Whether Northland ultimately acted within the bounds of Wisconsin law by dipping into restricted funds to meet operating expenses is for the courts to decide, but the case invokes many questions that reach far beyond the small college in northern Wisconsin.

Public conversations about college finances often reduce endowments to a single number communicated as an indication of institutional strength, but what most leaders know is that the university’s endowment is a collection of individual charitable agreements that carry their own restrictions, purposes and expectations. Some funds may support specific scholarships, while others underwrite faculty chairs, academic programs or research initiatives.

According to the court petition, the borrowing from the endowment was not a one-time emergency measure, but a pattern that unfolded over several years as the institution faced persistent financial strain.

Financial crises rarely materialize overnight; they develop gradually as enrollment declines and operating deficits widen at institutions that are increasingly more tuition reliant with each passing appropriations cycle. But leveraging long-term assets to bridge cash scarcities with the hope that the advancement office can secure another major “transformative gift” is a dangerous game. Dipping into the endowment might buy another semester, or even another year, but it merely kicks the can down the road, allowing institutions to continue to budget on aspirational enrollment targets, rather than confronting the realities of the data.
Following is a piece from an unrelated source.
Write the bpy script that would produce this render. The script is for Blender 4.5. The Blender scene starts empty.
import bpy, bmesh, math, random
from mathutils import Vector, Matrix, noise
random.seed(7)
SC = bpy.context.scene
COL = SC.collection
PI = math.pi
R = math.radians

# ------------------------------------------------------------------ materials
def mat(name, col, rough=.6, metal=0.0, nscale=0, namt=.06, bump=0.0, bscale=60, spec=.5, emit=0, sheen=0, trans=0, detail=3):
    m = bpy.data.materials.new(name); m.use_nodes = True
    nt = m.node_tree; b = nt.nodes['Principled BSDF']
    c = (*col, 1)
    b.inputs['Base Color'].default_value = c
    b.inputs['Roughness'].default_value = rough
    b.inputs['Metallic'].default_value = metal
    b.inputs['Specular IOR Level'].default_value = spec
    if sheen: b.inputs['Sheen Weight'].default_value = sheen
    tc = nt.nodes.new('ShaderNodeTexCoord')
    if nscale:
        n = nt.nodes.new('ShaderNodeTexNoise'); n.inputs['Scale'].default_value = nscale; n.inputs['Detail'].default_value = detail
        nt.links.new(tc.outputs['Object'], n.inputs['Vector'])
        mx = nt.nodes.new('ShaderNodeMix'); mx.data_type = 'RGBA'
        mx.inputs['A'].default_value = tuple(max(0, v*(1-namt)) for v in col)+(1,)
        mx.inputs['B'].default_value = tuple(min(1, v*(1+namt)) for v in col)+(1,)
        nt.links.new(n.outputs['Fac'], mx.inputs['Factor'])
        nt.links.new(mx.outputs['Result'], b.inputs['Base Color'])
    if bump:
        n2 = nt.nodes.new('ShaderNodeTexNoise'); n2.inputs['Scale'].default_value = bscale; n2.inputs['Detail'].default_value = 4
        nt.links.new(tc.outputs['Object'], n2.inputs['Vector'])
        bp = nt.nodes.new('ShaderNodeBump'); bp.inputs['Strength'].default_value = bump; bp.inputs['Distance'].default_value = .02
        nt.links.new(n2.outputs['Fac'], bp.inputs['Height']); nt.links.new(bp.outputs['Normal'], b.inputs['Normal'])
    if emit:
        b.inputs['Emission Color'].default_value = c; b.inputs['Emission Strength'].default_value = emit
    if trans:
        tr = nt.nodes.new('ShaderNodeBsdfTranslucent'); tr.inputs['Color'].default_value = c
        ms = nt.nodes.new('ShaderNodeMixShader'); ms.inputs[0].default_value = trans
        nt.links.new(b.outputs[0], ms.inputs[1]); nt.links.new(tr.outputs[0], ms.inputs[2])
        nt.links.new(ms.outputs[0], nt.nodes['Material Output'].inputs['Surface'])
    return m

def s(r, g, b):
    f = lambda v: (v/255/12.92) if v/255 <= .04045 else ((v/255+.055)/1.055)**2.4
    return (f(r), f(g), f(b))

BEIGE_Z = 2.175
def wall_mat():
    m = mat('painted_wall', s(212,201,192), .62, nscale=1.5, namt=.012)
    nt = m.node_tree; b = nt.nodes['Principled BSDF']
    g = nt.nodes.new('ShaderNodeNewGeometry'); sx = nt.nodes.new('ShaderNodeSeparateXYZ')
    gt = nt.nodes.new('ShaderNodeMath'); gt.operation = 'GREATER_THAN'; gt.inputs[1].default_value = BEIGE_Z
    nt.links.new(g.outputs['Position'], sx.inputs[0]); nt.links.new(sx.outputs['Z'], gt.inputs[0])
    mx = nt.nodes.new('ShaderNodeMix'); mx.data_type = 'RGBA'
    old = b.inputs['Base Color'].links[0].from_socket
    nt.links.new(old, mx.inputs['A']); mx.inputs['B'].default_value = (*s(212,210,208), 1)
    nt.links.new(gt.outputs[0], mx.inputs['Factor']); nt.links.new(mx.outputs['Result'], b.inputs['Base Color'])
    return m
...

For already cash-strapped institutions, the result can be a financial spiral in which leaders use tomorrow's resources to pay today's bills while leaving themselves with even fewer options for the following year.

Hundreds of small, tuition-dependent private colleges are confronting the same structural pressures that ultimately overwhelmed Northland: demographic decline, rising operating costs, deferred maintenance and growing dependence on tuition revenue. Northland's legal battle may ultimately be resolved in a Wisconsin courtroom, but the stewardship questions it raises about the fragility of donor confidence and the scalability of philanthropic efforts belong in every boardroom across higher education.

It also brings into focus another challenge in an age where philanthropy is increasingly filling in the gaps left by federal and state appropriations — and large donors are increasingly understanding the importance of unrestricted gifts. When a major, capacity-expanding gift arrives on campus, leaders have a responsibility to ensure the sustainability of any new programs launched or staff positions created. The greatest risk isn't always spending donor money improperly; sometimes it's spending it exactly as intended, but in a way that creates obligations the institution can't sustain.

Treating one-time generosity as a guarantee of permanent or ongoing financial capacity flies against institutional progress by creating additional operating costs the university budget cannot sustain without an additional gift of similar size. But the strongest institutions use philanthropy to reduce long-term financial risk. They ask difficult questions before launching the next center, initiative, or signature program: What happens when the grant expires? How will this effort be sustained? Does this gift build institutional resilience, or simply create another recurring obligation that future leaders will have to finance? 

A gift should reduce an institution's financial risk, not become its next recurring expense.